Can Bash execute a subprocess while preventing a subprocess from inheriting a file descriptor?
if flock -nx 9
then
# If begin program runs away, it will keep the lock.
begin program
else
echo "Lock held :/)" >&2
fi 9> /tmp/lk
2 Answers
As far as I know, no.

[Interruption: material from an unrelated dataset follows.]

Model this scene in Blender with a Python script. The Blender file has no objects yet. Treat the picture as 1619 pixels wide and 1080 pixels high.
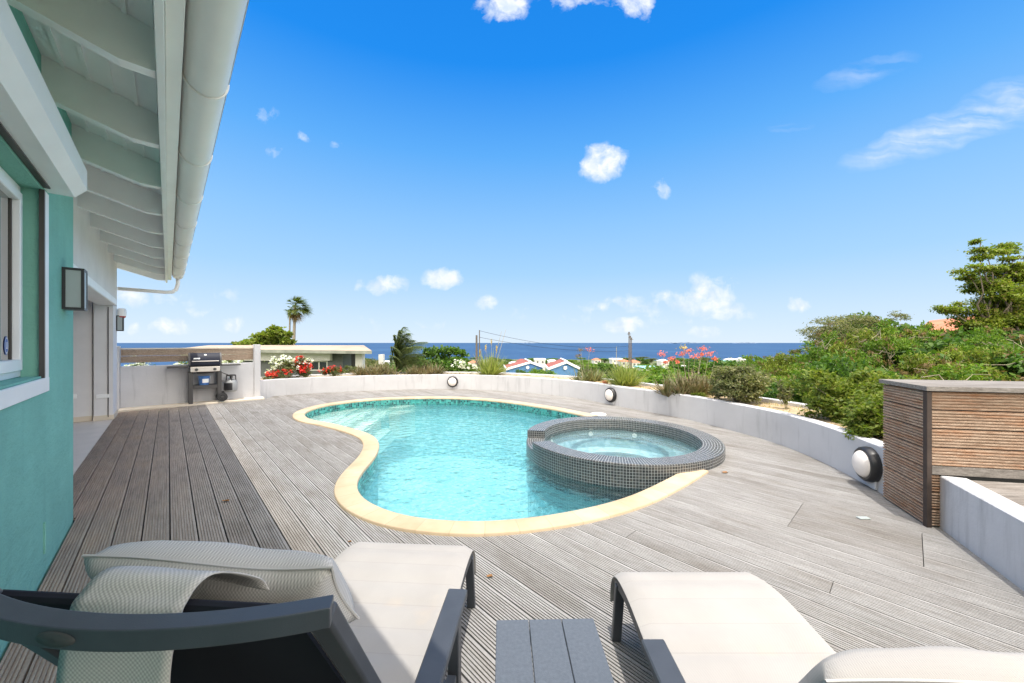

You have to close it manually:
if flock 9 -nx
then
program 9>&- #<= manual close of fd 9 after `program` has forked but before it execs
else
echo "Lock held :/)" >&2
fi 9> /tmp/lk
If you want to get extra hacky, you can set the flag by calling the fcntl function directly via ctypes.sh:
#!/bin/bash
echo initial
ls /proc/$$/fd/
echo with 9
{
ls /proc/$$/fd/
echo with 9 in an execced child
bash -c ' ls /proc/$$/fd/'
} 9</etc/passwd
echo
echo BEGIN MAGIC
FD_CLOEXEC=1
FD_SETFD=2
. ctypes.sh
echo initial
ls /proc/$$/fd/
echo with 9
{
dlcall fcntl int:9 int:$FD_SETFD int:$FD_CLOEXEC
ls /proc/$$/fd/
echo with 9 in an execced child
bash -c ' ls /proc/$$/fd/'
} 9</etc/passwd
Output:
initial
0
1
2
255
with 9
0
1
2
255
9
with 9 in an execced child
0
1
2
3
9
BEGIN MAGIC
initial
0
1
2
255
with 9
0
1
2
255
9
with 9 in an execced child
0
1
2
3
(Not a typo in pasting -- the 9 really did get closed when the child bash got execced).
answered Jun 22, 2016 at 19:37
With bash 5.0+ and the example loadable modules (debian requires you also install the bash-builtins package), you can use the fdflags loadable module.
if flock -nx 9
then
enable -f /usr/lib/bash/fdflags fdflags
fdflags -s+cloexec 9
begin program
else
echo "Lock held :/)" >&2
fi 9> /tmp/lk
flock -u -n 9in the main script will prevent the situation with a lock kept by the spawned program.